Two days after a study showed that U.S. students were just average compared with the rest of the world, the group urged the next administration to do what it takes to meet national education goals set 10 years ago.

“The way we are doing it now is not meeting our needs,” said former Maine Gov. John R. McKernan, a one-time chair of the National Education Goals panel, which is charged with guiding states on how to boost their education systems.

The panel wants to create a schedule by which schools would administer standardized tests in at least one of the four core subjects once a year.

The only way states currently know how they match up against other states is through a voluntary national program that tests a sample of children roughly every two years in a given subject.

But some results are based on data that’s three years old when released.

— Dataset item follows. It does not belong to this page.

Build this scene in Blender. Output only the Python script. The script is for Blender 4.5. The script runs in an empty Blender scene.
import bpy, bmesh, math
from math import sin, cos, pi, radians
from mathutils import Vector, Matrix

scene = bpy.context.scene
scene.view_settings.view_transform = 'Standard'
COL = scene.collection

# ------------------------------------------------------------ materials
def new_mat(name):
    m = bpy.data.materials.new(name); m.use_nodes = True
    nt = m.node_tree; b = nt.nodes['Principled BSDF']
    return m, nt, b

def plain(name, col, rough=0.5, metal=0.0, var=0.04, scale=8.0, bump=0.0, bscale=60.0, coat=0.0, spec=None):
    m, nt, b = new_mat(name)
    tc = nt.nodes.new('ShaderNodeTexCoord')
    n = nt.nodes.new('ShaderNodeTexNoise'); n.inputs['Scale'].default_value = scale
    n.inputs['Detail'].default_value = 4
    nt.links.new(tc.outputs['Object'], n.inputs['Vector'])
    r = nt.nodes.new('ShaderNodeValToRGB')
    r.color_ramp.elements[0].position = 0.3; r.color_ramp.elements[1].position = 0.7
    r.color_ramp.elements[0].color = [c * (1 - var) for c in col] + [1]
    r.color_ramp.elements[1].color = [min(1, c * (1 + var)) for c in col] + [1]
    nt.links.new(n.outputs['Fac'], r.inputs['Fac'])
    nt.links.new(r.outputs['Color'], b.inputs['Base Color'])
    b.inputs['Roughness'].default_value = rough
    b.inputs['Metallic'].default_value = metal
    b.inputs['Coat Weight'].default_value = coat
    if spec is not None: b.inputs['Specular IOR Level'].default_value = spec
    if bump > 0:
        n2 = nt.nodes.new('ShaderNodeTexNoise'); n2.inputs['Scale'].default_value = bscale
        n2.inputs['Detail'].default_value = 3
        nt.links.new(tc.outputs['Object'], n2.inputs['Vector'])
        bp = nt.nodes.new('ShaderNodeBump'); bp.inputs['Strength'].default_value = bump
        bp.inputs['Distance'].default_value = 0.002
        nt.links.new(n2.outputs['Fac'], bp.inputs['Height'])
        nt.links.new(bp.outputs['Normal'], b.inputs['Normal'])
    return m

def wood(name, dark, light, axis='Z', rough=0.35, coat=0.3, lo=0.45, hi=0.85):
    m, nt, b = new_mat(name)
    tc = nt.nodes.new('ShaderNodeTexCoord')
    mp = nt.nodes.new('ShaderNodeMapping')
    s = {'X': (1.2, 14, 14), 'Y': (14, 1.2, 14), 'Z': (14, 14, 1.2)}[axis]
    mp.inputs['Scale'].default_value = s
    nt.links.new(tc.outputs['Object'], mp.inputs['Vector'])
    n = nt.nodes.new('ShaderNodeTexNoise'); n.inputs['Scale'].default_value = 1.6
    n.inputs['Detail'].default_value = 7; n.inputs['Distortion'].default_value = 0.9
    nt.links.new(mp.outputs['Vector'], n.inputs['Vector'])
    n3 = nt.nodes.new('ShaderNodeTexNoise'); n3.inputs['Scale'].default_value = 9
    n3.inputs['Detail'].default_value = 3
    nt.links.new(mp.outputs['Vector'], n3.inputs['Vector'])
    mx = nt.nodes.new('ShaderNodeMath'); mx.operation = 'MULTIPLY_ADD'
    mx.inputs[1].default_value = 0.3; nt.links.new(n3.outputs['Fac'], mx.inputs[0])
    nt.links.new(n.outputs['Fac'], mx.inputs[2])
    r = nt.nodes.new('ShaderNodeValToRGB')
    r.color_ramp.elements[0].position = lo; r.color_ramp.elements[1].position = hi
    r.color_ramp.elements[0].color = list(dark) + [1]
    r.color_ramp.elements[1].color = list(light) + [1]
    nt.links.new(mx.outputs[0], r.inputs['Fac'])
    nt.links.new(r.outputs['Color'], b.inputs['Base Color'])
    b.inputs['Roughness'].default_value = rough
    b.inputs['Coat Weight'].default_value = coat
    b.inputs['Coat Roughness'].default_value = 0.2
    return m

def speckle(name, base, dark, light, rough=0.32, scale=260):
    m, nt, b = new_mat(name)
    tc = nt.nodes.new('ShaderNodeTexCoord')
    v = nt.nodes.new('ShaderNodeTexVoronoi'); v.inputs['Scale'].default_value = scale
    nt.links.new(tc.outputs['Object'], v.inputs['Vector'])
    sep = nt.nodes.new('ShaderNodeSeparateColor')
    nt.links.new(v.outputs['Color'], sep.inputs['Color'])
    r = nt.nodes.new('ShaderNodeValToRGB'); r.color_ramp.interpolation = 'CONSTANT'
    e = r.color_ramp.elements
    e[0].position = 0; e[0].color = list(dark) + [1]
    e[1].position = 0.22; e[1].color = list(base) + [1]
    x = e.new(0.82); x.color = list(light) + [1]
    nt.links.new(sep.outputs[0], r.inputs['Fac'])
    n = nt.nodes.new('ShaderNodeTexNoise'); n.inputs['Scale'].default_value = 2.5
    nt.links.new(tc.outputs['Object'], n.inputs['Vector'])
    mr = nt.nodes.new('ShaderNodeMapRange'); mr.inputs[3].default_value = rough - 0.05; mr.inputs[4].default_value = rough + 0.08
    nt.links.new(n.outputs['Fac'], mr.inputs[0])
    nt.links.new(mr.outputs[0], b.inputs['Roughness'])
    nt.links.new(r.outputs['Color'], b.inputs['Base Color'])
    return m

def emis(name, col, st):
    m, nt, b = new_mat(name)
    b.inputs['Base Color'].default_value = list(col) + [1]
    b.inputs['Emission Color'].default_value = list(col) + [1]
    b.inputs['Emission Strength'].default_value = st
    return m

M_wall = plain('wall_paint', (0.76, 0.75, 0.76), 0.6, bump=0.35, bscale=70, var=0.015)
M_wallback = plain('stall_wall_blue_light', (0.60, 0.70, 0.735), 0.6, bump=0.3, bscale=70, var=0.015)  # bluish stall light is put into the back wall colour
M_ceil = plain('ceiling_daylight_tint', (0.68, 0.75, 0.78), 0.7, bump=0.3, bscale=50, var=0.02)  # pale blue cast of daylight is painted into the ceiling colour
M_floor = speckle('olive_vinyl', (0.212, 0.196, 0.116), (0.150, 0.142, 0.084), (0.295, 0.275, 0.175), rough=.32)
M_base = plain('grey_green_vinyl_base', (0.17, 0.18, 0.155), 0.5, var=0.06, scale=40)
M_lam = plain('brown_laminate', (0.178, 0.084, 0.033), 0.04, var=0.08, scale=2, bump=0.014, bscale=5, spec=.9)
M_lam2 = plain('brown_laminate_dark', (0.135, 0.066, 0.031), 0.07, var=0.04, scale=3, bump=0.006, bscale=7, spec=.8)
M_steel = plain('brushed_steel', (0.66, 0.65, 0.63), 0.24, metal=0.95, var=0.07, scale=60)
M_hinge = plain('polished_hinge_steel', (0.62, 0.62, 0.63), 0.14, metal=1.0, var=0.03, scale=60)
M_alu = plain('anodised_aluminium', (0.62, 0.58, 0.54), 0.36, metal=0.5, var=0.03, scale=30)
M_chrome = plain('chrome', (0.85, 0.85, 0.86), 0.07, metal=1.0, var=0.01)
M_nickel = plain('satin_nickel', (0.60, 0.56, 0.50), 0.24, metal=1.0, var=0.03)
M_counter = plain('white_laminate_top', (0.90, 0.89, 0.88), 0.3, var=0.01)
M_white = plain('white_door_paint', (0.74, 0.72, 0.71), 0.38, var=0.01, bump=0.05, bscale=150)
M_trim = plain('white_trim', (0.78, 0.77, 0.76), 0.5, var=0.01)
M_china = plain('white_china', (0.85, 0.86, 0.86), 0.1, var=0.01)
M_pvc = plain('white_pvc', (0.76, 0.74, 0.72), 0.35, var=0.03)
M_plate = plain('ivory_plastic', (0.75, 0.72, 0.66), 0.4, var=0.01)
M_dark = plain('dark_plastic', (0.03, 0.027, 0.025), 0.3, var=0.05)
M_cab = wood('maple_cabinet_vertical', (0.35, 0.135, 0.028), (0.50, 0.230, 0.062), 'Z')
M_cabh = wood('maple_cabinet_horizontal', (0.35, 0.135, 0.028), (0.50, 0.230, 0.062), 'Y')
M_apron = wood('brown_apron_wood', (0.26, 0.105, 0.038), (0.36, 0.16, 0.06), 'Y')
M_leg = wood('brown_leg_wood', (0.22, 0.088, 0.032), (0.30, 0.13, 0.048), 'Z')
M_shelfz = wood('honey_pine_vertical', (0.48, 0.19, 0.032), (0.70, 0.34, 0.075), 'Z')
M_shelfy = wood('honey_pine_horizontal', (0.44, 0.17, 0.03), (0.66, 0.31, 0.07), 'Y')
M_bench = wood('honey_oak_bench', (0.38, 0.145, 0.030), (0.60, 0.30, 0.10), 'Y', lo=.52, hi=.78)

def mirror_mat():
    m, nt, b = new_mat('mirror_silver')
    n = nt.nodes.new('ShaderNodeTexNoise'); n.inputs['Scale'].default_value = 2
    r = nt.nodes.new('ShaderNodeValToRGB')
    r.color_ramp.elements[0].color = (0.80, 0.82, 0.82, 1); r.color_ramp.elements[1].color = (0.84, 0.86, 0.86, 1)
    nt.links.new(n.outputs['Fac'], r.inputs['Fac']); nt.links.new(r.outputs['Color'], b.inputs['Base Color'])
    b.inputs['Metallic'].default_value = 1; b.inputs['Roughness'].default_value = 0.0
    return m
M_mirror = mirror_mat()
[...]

The information is too outdated to help schools decide what to do, said McKernan, who led a task force creating several recommendations to be formalized and presented in February to the new U.S. president.

“I don’t see how we can continue by putting out reports that aren’t current,” said Wisconsin Gov. Tommy Thompson, the panel’s chairman.

Vice President Al Gore and Texas Gov. George W. Bush, locked in a battle for the presidency, both promised to require greater testing as a way to hold schools accountable for student performance.

But President Clinton, a goals panel pioneer with former President George Bush, was rebuffed by Congress two years ago when he proposed national testing standards.

Opponents thought states should control what children are taught, and said that national testing added too much to the slew of state, school district and classroom exams.

Panel members suggest governors might warm to the idea with more money from Washington, more ways to relate national tests to state-given ones and more proof that schools can develop better teaching methods based on the research.

“It’s not a question of too much testing but of too little help for schools,” said Michael Cohen, Education Secretary Richard Riley’s K-12 deputy.

The Education Department’s research arm spends about $68 million a year trying to report adequately on the progress of 53 million K-12 schoolchildren.

“We have had a decade of data insufficiency,” McKernan said. “We need to decide whether we are serious about our education goals and spending the money necessary to gather the data to determine whether we’re meeting the goals.”

Last year, a decade after Clinton, the governor of Arkansas, and then-President Bush inaugurated the group, it concluded that the country had not sufficiently met eight goals that included better reading and math performance and higher graduation rates.

Some feared the backlash could be aimed at the panel, which does not set policy and mainly collects data. At issue for some critics is the renewal of the federal funds the group gets to study the goals.

House Republicans tried to completely cut the annual $2.3 million; a compromise with the Senate – if the budget is ever approved in lame-duck session negotiations – would give the panel $1.5 million.